We can measure the electric field using the Hall bar geometry from the voltage drops between the probes with voltages \(V_{1,2,3,4}\). We can then measure the \(x\)-component of the electric field from the longitudinal voltage drop \(V_L\sim (V_1-V_2)\) or \((V_3-V_4)\) according to the averaged equation

\[E_x \equiv \frac{V_1+V_3-V_2-V_4}{2L}.\]

Similarly, we can measure the \(y\)-component of the electric field from the Hall voltage \(V_H=(V_1-V_3)\) or \((V_2-V_4)\). Specifically we can calculate the electric field as:

\[E_y \equiv \frac{V_1+V_2-V_4-V_3}{2W}.\]

The Hall bar can only measure the conductance completely for isotropic or rotationally invariant systems. If we rotate the system by 90 degrees we can transform \(x\rightarrow y\) and \(y\rightarrow -x\). So we expect \(\sigma_{xx}=\sigma_{yy}=\sigma_L\), the longitudinal conductance. If we apply this same rotation transformation we conclude that \(\sigma_{xy}=-\sigma_{yx}=\sigma_H\), the Hall conductance.

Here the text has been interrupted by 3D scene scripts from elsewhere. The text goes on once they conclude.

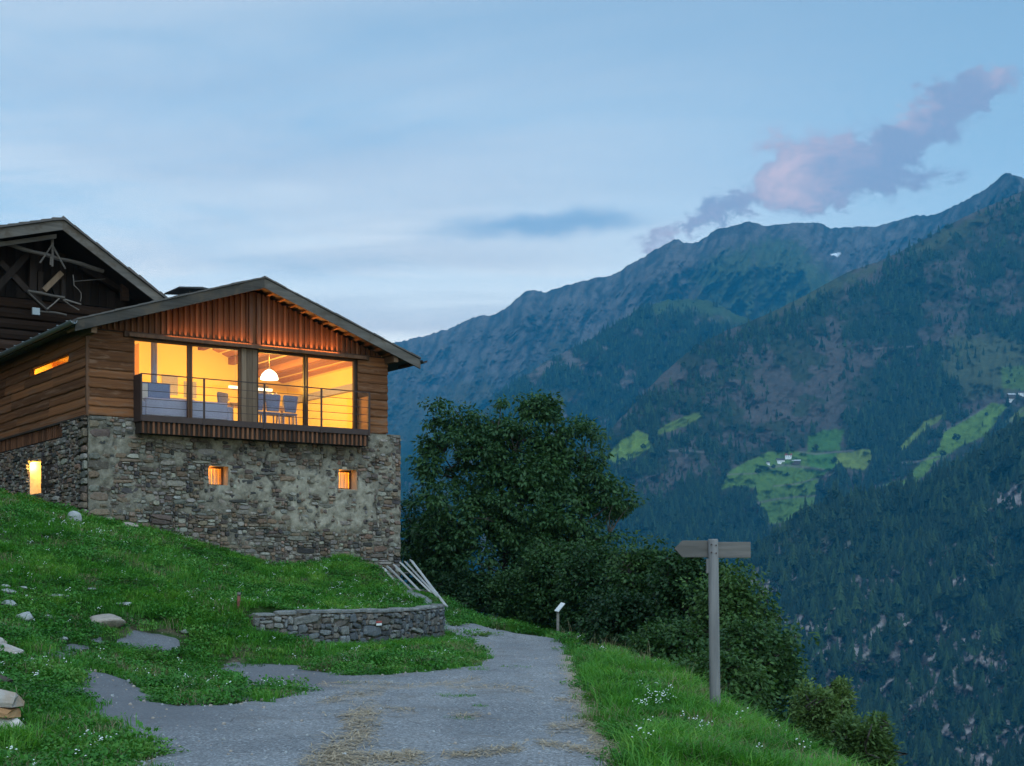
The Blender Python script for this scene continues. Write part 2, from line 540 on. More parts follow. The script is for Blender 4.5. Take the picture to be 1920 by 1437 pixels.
def _tps_k(r2):
    return 0.5 * r2 * np.log(r2 + 1e-9)
_n = len(_C)
_A = np.zeros((_n + 3, _n + 3))
_r2 = (_C[:, None, 0] - _C[None, :, 0]) ** 2 + (_C[:, None, 1] - _C[None, :, 1]) ** 2
_A[:_n, :_n] = _tps_k(_r2) + np.eye(_n) * 0.15
_A[:_n, _n] = 1; _A[:_n, _n + 1:] = _C[:, :2]
_A[_n, :_n] = 1; _A[_n + 1:, :_n] = _C[:, :2].T
_w = np.linalg.solve(_A, np.concatenate([_res, [0, 0, 0]]))

def edge_sd(x, y):
    """+ beyond the lip of the terrace (valley side)"""
    d = poly_dist(x, y, EDGE, closed=False)
    west = in_poly(x, y, EDGE + [(-400, 180), (-400, -40)])
    return np.where(west, -d, d)

def height(x, y):
    x = np.asarray(x, float); y = np.asarray(y, float)
    xc = np.clip(x, -30, 6); yc = np.clip(y, 2, 62)
    sh = x.shape
    xf = xc.ravel(); yf = yc.ravel()
    out = np.zeros(len(xf))
    for i in range(0, len(xf), 20000):
        sl = slice(i, i + 20000)
        r2 = (xf[sl, None] - _C[None, :, 0]) ** 2 + (yf[sl, None] - _C[None, :, 1]) ** 2
        out[sl] = _tps_k(r2) @ _w[:_n] + _w[_n] + xf[sl] * _w[_n + 1] + yf[sl] * _w[_n + 2]
    z = out.reshape(sh) + terrace(xc, yc)
    z = np.maximum(z, -1.95)
    e = edge_sd(x, y)
    z_plain = np.where(e > 0, np.minimum(z, -1.62), z)
    lip = np.maximum(e, 0)
    drop = 0.10 * np.minimum(lip, 0.6) + 0.62 * np.maximum(lip - 0.35, 0)
    drop = np.where(drop > 420, 420 + (drop - 420) * 0.12, drop)
    z = z_plain - drop
    # hill goes on rising to the west, outside the framed patch
    z = z + 0.30 * np.maximum(-30 - x, 0) + 0.10 * np.maximum(y - 62, 0) * (e < 0)
    z = z + (fbm(x * 0.9, y * 0.9, 3, 3) - 0.5) * 0.10 * sstep(np.abs(e), 0.0, 1.0)
    z = np.maximum(z, -560 + fbm(x * 0.002, y * 0.002, 5) * 40)
    return z + EYE

def hit(px, py, far=70.0):
    """first ground point seen along a photo pixel"""
    d = np.arange(6.0, far, 0.05)
    x = (px - 960) / FPX * d; z = EYE + (HOR - py) / FPX * d
    g = height(x, d)
    k = np.argmax(g >= z)
    if g[k] < z[k]:
        k = len(d) - 1
    return float(x[k]), float(d[k])

def axis(lo, hi, fine, far, g=1.35):
    a = list(np.arange(lo, hi + 1e-6, fine))
    s = fine; v = a[-1]
    while v < far[1]:
        s *= g; v += s; a.append(v)
    s = fine; v = a[0]
    while v > far[0]:
        s *= g; v -= s; a.insert(0, v)
    return np.array(a)

def grid_mesh(name, xs, ys, zf, smooth=True):
    X, Y = np.meshgrid(xs, ys)
    Z = zf(X, Y)
    v = np.stack([X.ravel(), Y.ravel(), Z.ravel()], 1)
    nx, ny = len(xs), len(ys)
    i = np.arange((ny - 1) * (nx - 1)); r = i // (nx - 1); c = i % (nx - 1)
    a = r * nx + c
    f = np.stack([a, a + 1, a + nx + 1, a + nx], 1)
    return mesh_np(name, v, f, smooth)

# soil / turf material under the grass
def soil_material():
    m, t = new_mat('turf_soil')
    geo = t.add('ShaderNodeNewGeometry')
    n1 = t.noise(geo.outputs['Position'], 0.8, 5.0, 0.6)
    n2 = t.noise(geo.outputs['Position'], 9.0, 5.0, 0.65)
    c = t.ramp(n2, [(0.3, (0.012, 0.026, 0.008)), (0.55, (0.030, 0.062, 0.014)), (0.8, (0.060, 0.085, 0.026))])
    c = t.mix(t.smooth(n1, 0.54, 0.66), c, (0.10, 0.085, 0.058))
    finish(t, bsdf(t, c, 0.95, n2, 0.03, 0.8, spec=0.1))
    return m
M_SOIL = soil_material()
gx = axis(-30, 8, 0.3, (-3000, 6000)); gy = axis(2, 64, 0.3, (-1600, 6500))
ground = link('ground', grid_mesh('ground', gx, gy, height), M_SOIL)
ground['kind'] = 'structure'

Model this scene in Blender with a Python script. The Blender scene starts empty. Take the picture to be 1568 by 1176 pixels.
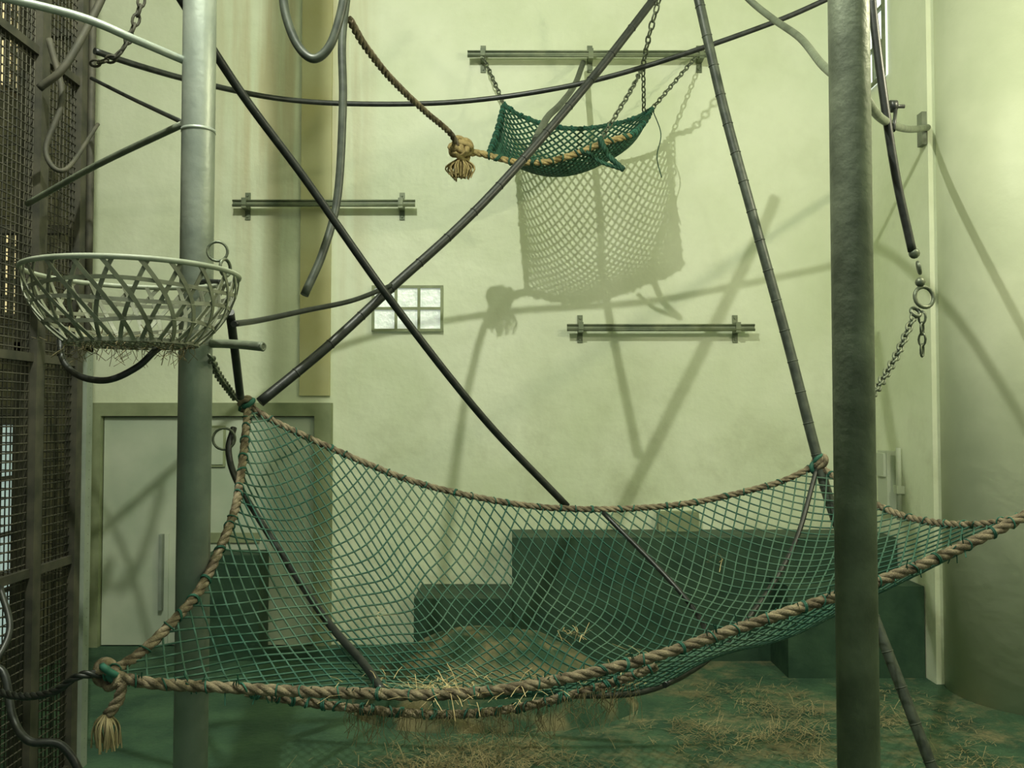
import bpy, math, random
from mathutils import Vector, Matrix, noise
random.seed(7)
F=1372.0; CH=1.9; PT=math.radians(2.0)
sc=bpy.context.scene
try:
    sc.view_settings.view_transform='Standard'
    sc.view_settings.look='None'
except Exception as e: print(e)

# image pixel coordinates, projected through the camera, -> metres (room axes: X right, Y into the room, Z up; third value is the estimated distance Y)
def W(px,py,Y):
    a=(px-784)/F; b=(588-py)/F
    dy=math.cos(PT)-math.sin(PT)*b; dz=math.sin(PT)+math.cos(PT)*b
    t=Y/dy
    return Vector((a*t,Y,CH+dz*t))
def WP(l): return [W(*p) for p in l]

def smooth(pts,n=8):
    out=[]
    P=[pts[0]*2-pts[1]]+list(pts)+[pts[-1]*2-pts[-2]]
    for i in range(1,len(P)-2):
        p0,p1,p2,p3=P[i-1],P[i],P[i+1],P[i+2]
        for k in range(n):
            t=k/n
            out.append(0.5*((2*p1)+(p2-p0)*t+(2*p0-5*p1+4*p2-p3)*t*t+(3*p1-p0-3*p2+p3)*t**3))
    out.append(pts[-1].copy())
    return out
def resample(pts,n):
    d=[0]
    for i in range(1,len(pts)): d.append(d[-1]+(pts[i]-pts[i-1]).length)
    L=d[-1]; out=[]; j=0
    for k in range(n):
        s=L*k/(n-1)
        while j<len(d)-2 and d[j+1]<s: j+=1
        seg=d[j+1]-d[j] or 1e-9
        out.append(pts[j].lerp(pts[j+1],min(1,max(0,(s-d[j])/seg))))
    return out
def length(pts): return sum((pts[i]-pts[i-1]).length for i in range(1,len(pts)))
def frames(pts):
    fr=[];n=len(pts)
    T=[]
    for i in range(n):
        t=(pts[min(i+1,n-1)]-pts[max(i-1,0)])
        if t.length<1e-9: t=Vector((0,0,1))
        T.append(t.normalized())
    up=Vector((0,0,1)) if abs(T[0].z)<0.9 else Vector((1,0,0))
    N=(up-T[0]*up.dot(T[0])).normalized()
    for i in range(n):
        N=(N-T[i]*N.dot(T[i]))
        if N.length<1e-6: N=T[i].orthogonal()
        N=N.normalized()
        fr.append((T[i],N,T[i].cross(N)))
    return fr

class MB:
    def __init__(s): s.v=[];s.f=[];s.m=[];s.sm=[]
    def tube(s,pts,r,sides=8,m=0,cap=True):
        fr=frames(pts); b=len(s.v); n=len(pts)
        for i,p in enumerate(pts):
            rr=r(i/(n-1)) if callable(r) else r
            for k in range(sides):
                a=2*math.pi*k/sides
                s.v.append(p+fr[i][1]*(math.cos(a)*rr)+fr[i][2]*(math.sin(a)*rr))
        for i in range(n-1):
            for k in range(sides):
                k2=(k+1)%sides
                s.f.append((b+i*sides+k,b+i*sides+k2,b+(i+1)*sides+k2,b+(i+1)*sides+k)); s.m.append(m); s.sm.append(True)
        if cap:
            s.f.append(tuple(b+k for k in reversed(range(sides)))); s.m.append(m); s.sm.append(False)
            s.f.append(tuple(b+(n-1)*sides+k for k in range(sides))); s.m.append(m); s.sm.append(False)
    def cyl(s,a,b,r,m=0,sides=16): s.tube([Vector(a),Vector(b)],r,sides,m)
    def box(s,lo,hi,m=0,bev=0.0):
        x0,y0,z0=lo;x1,y1,z1=hi; b=len(s.v)
        for z in(z0,z1):
            for (x,y) in((x0,y0),(x1,y0),(x1,y1),(x0,y1)): s.v.append(Vector((x,y,z)))
        for q in((3,2,1,0),(4,5,6,7),(0,1,5,4),(1,2,6,5),(2,3,7,6),(3,0,4,7)):
            s.f.append(tuple(b+i for i in q)); s.m.append(m); s.sm.append(False)
    def torus(s,c,nrm,R,r,m=0,n=20,k=8,stretch=1.0,ax=None):
        nrm=Vector(nrm).normalized(); u=ax.normalized() if ax is not None else nrm.orthogonal().normalized()
        w=nrm.cross(u); b=len(s.v)
        for i in range(n):
            a=2*math.pi*i/n; dirv=u*math.cos(a)+w*math.sin(a)
            ctr=c+u*(math.cos(a)*R*stretch)+w*(math.sin(a)*R)
            for j in range(k):
                q=2*math.pi*j/k
                s.v.append(ctr+dirv*(math.cos(q)*r)+nrm*(math.sin(q)*r))
        for i in range(n):
            for j in range(k):
                s.f.append((b+i*k+j,b+((i+1)%n)*k+j,b+((i+1)%n)*k+(j+1)%k,b+i*k+(j+1)%k)); s.m.append(m); s.sm.append(True)
    def rope(s,pts,r,pitch=None,m=0,strands=3,sides=6):
        pitch=pitch or r*7
        L=length(pts); n=max(8,int(L/(pitch/9)))
        P=resample(pts,n); fr=frames(P)
        for q in range(strands):
            path=[]
            for i,p in enumerate(P):
                a=2*math.pi*(i*L/(n-1)/pitch+q/strands)
                path.append(p+(fr[i][1]*math.cos(a)+fr[i][2]*math.sin(a))*r*0.5)
            s.tube(path,r*0.56,sides,m)
    def bands(s,pts,r,step,m=0,wire=0.005,slant=0.6):
        L=length(pts); n=max(3,int(L/step)); P=resample(pts,n*8); fr=frames(P)
        for i in range(n):
            j=min(n*8-1,max(0,i*8+random.randint(-2,3)))
            T,N,B=fr[j]; nn=(T+N*random.uniform(-slant,slant)+B*random.uniform(-slant,slant)).normalized()
            for d in((-1,1) if random.random()<.4 else (0,)):
                s.torus(P[j]+T*d*wire*0.9,nn,r,wire,m,12,5)
    def chain(s,pts,ll=0.045,w=0.0045,m=0):
        L=length(pts); n=max(3,int(L/(ll*0.78))); P=resample(pts,n+1)
        for i in range(n):
            T=(P[i+1]-P[i]).normalized(); o=T.orthogonal().normalized()
            if i%2: o=T.cross(o)
            s.torus((P[i]+P[i+1])/2,o,ll*0.27,w,m,12,5,stretch=1.85,ax=T)
    def sphere(s,c,r,m=0,n=10,sc3=(1,1,1)):
        b=len(s.v)
        for i in range(n+1):
            th=math.pi*i/n
            for j in range(n*2):
                ph=math.pi*j/n
                s.v.append(Vector((c[0]+r*sc3[0]*math.sin(th)*math.cos(ph),c[1]+r*sc3[1]*math.sin(th)*math.sin(ph),c[2]+r*sc3[2]*math.cos(th))))
        for i in range(n):
            for j in range(2*n):
                s.f.append((b+i*2*n+j,b+(i+1)*2*n+j,b+(i+1)*2*n+(j+1)%(2*n),b+i*2*n+(j+1)%(2*n))); s.m.append(m); s.sm.append(True)
    def strap(s,pts,nrms,w,t,m=0):
        b=len(s.v); n=len(pts)
        for i,p in enumerate(pts):
            T=(pts[min(i+1,n-1)]-pts[max(i-1,0)]).normalized(); N=nrms[i]; S=T.cross(N).normalized()
            for (x,y) in((-1,-1),(1,-1),(1,1),(-1,1)): s.v.append(p+S*(x*w/2)+N*(y*t/2))
        for i in range(n-1):
            for k in range(4):
                k2=(k+1)%4
                s.f.append((b+i*4+k,b+i*4+k2,b+(i+1)*4+k2,b+(i+1)*4+k)); s.m.append(m); s.sm.append(False)
    def straw(s,c,n,spread,ln=(0.05,0.16),m=0,flat=0.25,w=0.0015,ok=None):
        for _ in range(n):
            p=Vector((c[0]+random.gauss(0,spread[0]),c[1]+random.gauss(0,spread[1]),c[2]+abs(random.gauss(0,spread[2]))))
            if ok and not ok(p): continue
            d=Vector((random.uniform(-1,1),random.uniform(-1,1),random.uniform(-flat,flat))).normalized()*random.uniform(*ln)
            if ok: d.z=abs(d.z)
            sd=d.cross(Vector((0,0,1))).normalized()*w
            b=len(s.v)
            mid=p+d*0.5+Vector((0,0,random.uniform(0,0.01)))
            s.v+= [p-sd,p+sd,mid+sd,mid-sd,p+d+sd,p+d-sd]
            s.f+=[(b,b+1,b+2,b+3),(b+3,b+2,b+4,b+5)]; s.m+=[m,m]; s.sm+=[False,False]
    def make(s,name,mats):
        me=bpy.data.meshes.new(name); me.from_pydata([tuple(v) for v in s.v],[],s.f)
        for mt in mats: me.materials.append(mt)
        me.polygons.foreach_set('material_index',s.m); me.polygons.foreach_set('use_smooth',s.sm)
        me.update(); o=bpy.data.objects.new(name,me); sc.collection.objects.link(o); return o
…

So with rotational invariance the 4 component conductance tensor has only 2 independent components i.e. the longitudinal and Hall conductance. We can calculate these using the two electric fields \(E_{x,y}\) that we measure using the Hall bar. To do this, we solve the set of equations \(j_y=\sigma_L E_y - \sigma_H E_x=0\) and \(j_x=\sigma_L E_x+\sigma_H E_y\) to obtain \(\sigma_{L,H}\). We obtain the Hall conductance

\[\sigma_H=\frac{j_x E_y}{E_x^2+E_y^2}.\]